Copy out all of the data below with no alterations.

Data block:

_ _ _ _

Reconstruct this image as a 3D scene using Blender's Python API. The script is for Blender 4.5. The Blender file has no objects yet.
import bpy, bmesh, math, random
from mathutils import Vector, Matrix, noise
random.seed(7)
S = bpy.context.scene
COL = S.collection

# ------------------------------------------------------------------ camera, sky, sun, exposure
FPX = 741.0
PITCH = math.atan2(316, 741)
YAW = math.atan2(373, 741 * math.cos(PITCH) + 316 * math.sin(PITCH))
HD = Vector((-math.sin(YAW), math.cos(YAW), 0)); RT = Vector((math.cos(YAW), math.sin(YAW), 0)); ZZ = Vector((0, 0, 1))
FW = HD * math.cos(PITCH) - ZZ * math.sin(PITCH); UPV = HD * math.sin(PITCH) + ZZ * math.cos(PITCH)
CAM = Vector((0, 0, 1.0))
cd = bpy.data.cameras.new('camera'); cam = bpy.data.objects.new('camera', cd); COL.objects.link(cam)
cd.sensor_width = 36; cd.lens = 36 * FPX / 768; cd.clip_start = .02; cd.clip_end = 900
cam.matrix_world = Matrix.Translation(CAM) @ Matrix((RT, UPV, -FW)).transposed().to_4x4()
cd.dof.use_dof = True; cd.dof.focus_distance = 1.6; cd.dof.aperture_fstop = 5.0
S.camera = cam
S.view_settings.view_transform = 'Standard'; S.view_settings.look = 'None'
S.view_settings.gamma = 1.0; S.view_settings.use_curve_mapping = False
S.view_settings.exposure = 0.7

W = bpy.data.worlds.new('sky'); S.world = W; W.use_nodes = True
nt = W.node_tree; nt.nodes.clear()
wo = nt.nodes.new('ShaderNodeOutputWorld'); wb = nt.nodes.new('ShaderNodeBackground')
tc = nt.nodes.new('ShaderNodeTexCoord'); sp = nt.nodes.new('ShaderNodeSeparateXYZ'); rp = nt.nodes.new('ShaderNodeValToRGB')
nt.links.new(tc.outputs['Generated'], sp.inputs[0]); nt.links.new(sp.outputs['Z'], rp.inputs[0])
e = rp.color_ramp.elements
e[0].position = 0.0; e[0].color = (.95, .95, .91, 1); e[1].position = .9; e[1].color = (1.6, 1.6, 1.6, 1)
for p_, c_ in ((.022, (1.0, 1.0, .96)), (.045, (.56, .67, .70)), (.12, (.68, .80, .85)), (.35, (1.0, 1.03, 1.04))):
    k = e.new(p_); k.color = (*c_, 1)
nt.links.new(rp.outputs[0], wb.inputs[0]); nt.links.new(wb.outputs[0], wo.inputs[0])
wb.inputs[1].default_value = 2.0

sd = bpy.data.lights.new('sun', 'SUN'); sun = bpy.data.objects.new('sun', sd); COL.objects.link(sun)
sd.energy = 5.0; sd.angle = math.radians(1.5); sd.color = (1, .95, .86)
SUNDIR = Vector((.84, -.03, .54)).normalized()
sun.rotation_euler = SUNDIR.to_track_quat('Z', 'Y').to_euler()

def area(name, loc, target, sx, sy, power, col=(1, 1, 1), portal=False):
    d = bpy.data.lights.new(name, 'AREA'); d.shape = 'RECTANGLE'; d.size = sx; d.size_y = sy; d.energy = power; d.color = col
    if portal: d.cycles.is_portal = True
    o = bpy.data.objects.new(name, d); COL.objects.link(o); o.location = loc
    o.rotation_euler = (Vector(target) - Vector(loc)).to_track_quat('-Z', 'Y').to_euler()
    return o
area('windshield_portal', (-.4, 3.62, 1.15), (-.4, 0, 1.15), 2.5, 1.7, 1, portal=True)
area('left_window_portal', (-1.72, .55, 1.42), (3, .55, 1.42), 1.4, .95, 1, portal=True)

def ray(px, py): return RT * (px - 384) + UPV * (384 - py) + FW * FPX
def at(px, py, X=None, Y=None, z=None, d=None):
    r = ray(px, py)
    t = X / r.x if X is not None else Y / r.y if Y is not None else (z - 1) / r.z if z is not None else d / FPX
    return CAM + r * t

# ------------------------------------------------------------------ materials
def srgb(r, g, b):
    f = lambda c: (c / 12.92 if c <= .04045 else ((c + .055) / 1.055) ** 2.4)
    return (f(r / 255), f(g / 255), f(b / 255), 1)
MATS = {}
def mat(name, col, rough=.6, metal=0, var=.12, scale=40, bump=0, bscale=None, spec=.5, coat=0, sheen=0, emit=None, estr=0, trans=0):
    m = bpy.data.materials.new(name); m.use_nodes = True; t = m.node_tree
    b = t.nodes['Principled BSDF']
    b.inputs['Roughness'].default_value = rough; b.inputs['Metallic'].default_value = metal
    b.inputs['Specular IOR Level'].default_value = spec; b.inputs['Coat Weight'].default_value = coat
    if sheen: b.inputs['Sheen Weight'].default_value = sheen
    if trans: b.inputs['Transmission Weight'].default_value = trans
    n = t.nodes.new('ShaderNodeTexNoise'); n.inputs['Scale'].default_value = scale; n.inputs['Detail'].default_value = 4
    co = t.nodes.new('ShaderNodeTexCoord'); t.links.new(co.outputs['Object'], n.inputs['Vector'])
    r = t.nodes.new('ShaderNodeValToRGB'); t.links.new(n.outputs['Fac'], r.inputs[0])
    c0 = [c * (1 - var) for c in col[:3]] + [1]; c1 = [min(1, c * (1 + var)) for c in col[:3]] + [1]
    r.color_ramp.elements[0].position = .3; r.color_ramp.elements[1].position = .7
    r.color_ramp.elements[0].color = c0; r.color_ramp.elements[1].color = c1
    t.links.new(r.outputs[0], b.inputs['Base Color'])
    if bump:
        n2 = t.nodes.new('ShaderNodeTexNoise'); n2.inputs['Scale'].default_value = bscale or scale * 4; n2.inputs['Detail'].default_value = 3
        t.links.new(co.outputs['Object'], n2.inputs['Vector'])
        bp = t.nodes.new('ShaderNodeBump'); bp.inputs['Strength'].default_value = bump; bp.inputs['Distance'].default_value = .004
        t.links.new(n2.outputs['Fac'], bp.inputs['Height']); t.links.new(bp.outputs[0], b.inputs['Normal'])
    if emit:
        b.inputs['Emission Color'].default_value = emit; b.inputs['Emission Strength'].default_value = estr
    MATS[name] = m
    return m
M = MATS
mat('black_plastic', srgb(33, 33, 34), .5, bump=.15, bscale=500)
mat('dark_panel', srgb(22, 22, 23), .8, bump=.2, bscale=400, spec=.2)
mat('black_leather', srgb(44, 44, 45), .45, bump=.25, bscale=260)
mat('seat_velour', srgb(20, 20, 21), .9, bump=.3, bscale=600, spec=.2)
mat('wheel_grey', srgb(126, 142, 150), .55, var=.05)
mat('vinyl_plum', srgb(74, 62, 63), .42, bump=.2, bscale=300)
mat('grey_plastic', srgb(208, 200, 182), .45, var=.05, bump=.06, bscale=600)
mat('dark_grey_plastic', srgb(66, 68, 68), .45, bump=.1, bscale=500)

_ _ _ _

Answer for the task:
Reconstruct this image as a 3D scene using Blender's Python API. The script is for Blender 4.5. The Blender file has no objects yet.
import bpy, bmesh, math, random
from mathutils import Vector, Matrix, noise
random.seed(7)
S = bpy.context.scene
COL = S.collection

# ------------------------------------------------------------------ camera, sky, sun, exposure
FPX = 741.0
PITCH = math.atan2(316, 741)
YAW = math.atan2(373, 741 * math.cos(PITCH) + 316 * math.sin(PITCH))
HD = Vector((-math.sin(YAW), math.cos(YAW), 0)); RT = Vector((math.cos(YAW), math.sin(YAW), 0)); ZZ = Vector((0, 0, 1))
FW = HD * math.cos(PITCH) - ZZ * math.sin(PITCH); UPV = HD * math.sin(PITCH) + ZZ * math.cos(PITCH)
CAM = Vector((0, 0, 1.0))
cd = bpy.data.cameras.new('camera'); cam = bpy.data.objects.new('camera', cd); COL.objects.link(cam)
cd.sensor_width = 36; cd.lens = 36 * FPX / 768; cd.clip_start = .02; cd.clip_end = 900
cam.matrix_world = Matrix.Translation(CAM) @ Matrix((RT, UPV, -FW)).transposed().to_4x4()
cd.dof.use_dof = True; cd.dof.focus_distance = 1.6; cd.dof.aperture_fstop = 5.0
S.camera = cam
S.view_settings.view_transform = 'Standard'; S.view_settings.look = 'None'
S.view_settings.gamma = 1.0; S.view_settings.use_curve_mapping = False
S.view_settings.exposure = 0.7

W = bpy.data.worlds.new('sky'); S.world = W; W.use_nodes = True
nt = W.node_tree; nt.nodes.clear()
wo = nt.nodes.new('ShaderNodeOutputWorld'); wb = nt.nodes.new('ShaderNodeBackground')
tc = nt.nodes.new('ShaderNodeTexCoord'); sp = nt.nodes.new('ShaderNodeSeparateXYZ'); rp = nt.nodes.new('ShaderNodeValToRGB')
nt.links.new(tc.outputs['Generated'], sp.inputs[0]); nt.links.new(sp.outputs['Z'], rp.inputs[0])
e = rp.color_ramp.elements
e[0].position = 0.0; e[0].color = (.95, .95, .91, 1); e[1].position = .9; e[1].color = (1.6, 1.6, 1.6, 1)
for p_, c_ in ((.022, (1.0, 1.0, .96)), (.045, (.56, .67, .70)), (.12, (.68, .80, .85)), (.35, (1.0, 1.03, 1.04))):
    k = e.new(p_); k.color = (*c_, 1)
nt.links.new(rp.outputs[0], wb.inputs[0]); nt.links.new(wb.outputs[0], wo.inputs[0])
wb.inputs[1].default_value = 2.0

sd = bpy.data.lights.new('sun', 'SUN'); sun = bpy.data.objects.new('sun', sd); COL.objects.link(sun)
sd.energy = 5.0; sd.angle = math.radians(1.5); sd.color = (1, .95, .86)
SUNDIR = Vector((.84, -.03, .54)).normalized()
sun.rotation_euler = SUNDIR.to_track_quat('Z', 'Y').to_euler()

def area(name, loc, target, sx, sy, power, col=(1, 1, 1), portal=False):
    d = bpy.data.lights.new(name, 'AREA'); d.shape = 'RECTANGLE'; d.size = sx; d.size_y = sy; d.energy = power; d.color = col
    if portal: d.cycles.is_portal = True
    o = bpy.data.objects.new(name, d); COL.objects.link(o); o.location = loc
    o.rotation_euler = (Vector(target) - Vector(loc)).to_track_quat('-Z', 'Y').to_euler()
    return o
area('windshield_portal', (-.4, 3.62, 1.15), (-.4, 0, 1.15), 2.5, 1.7, 1, portal=True)
area('left_window_portal', (-1.72, .55, 1.42), (3, .55, 1.42), 1.4, .95, 1, portal=True)

def ray(px, py): return RT * (px - 384) + UPV * (384 - py) + FW * FPX
def at(px, py, X=None, Y=None, z=None, d=None):
    r = ray(px, py)
    t = X / r.x if X is not None else Y / r.y if Y is not None else (z - 1) / r.z if z is not None else d / FPX
    return CAM + r * t

# ------------------------------------------------------------------ materials
def srgb(r, g, b):
    f = lambda c: (c / 12.92 if c <= .04045 else ((c + .055) / 1.055) ** 2.4)
    return (f(r / 255), f(g / 255), f(b / 255), 1)
MATS = {}
def mat(name, col, rough=.6, metal=0, var=.12, scale=40, bump=0, bscale=None, spec=.5, coat=0, sheen=0, emit=None, estr=0, trans=0):
    m = bpy.data.materials.new(name); m.use_nodes = True; t = m.node_tree
    b = t.nodes['Principled BSDF']
    b.inputs['Roughness'].default_value = rough; b.inputs['Metallic'].default_value = metal
    b.inputs['Specular IOR Level'].default_value = spec; b.inputs['Coat Weight'].default_value = coat
    if sheen: b.inputs['Sheen Weight'].default_value = sheen
    if trans: b.inputs['Transmission Weight'].default_value = trans
    n = t.nodes.new('ShaderNodeTexNoise'); n.inputs['Scale'].default_value = scale; n.inputs['Detail'].default_value = 4
    co = t.nodes.new('ShaderNodeTexCoord'); t.links.new(co.outputs['Object'], n.inputs['Vector'])
    r = t.nodes.new('ShaderNodeValToRGB'); t.links.new(n.outputs['Fac'], r.inputs[0])
    c0 = [c * (1 - var) for c in col[:3]] + [1]; c1 = [min(1, c * (1 + var)) for c in col[:3]] + [1]
    r.color_ramp.elements[0].position = .3; r.color_ramp.elements[1].position = .7
    r.color_ramp.elements[0].color = c0; r.color_ramp.elements[1].color = c1
    t.links.new(r.outputs[0], b.inputs['Base Color'])
    if bump:
        n2 = t.nodes.new('ShaderNodeTexNoise'); n2.inputs['Scale'].default_value = bscale or scale * 4; n2.inputs['Detail'].default_value = 3
        t.links.new(co.outputs['Object'], n2.inputs['Vector'])
        bp = t.nodes.new('ShaderNodeBump'); bp.inputs['Strength'].default_value = bump; bp.inputs['Distance'].default_value = .004
        t.links.new(n2.outputs['Fac'], bp.inputs['Height']); t.links.new(bp.outputs[0], b.inputs['Normal'])
    if emit:
        b.inputs['Emission Color'].default_value = emit; b.inputs['Emission Strength'].default_value = estr
    MATS[name] = m
    return m
M = MATS
mat('black_plastic', srgb(33, 33, 34), .5, bump=.15, bscale=500)
mat('dark_panel', srgb(22, 22, 23), .8, bump=.2, bscale=400, spec=.2)
mat('black_leather', srgb(44, 44, 45), .45, bump=.25, bscale=260)
mat('seat_velour', srgb(20, 20, 21), .9, bump=.3, bscale=600, spec=.2)
mat('wheel_grey', srgb(126, 142, 150), .55, var=.05)
mat('vinyl_plum', srgb(74, 62, 63), .42, bump=.2, bscale=300)
mat('grey_plastic', srgb(208, 200, 182), .45, var=.05, bump=.06, bscale=600)
mat('dark_grey_plastic', srgb(66, 68, 68), .45, bump=.1, bscale=500)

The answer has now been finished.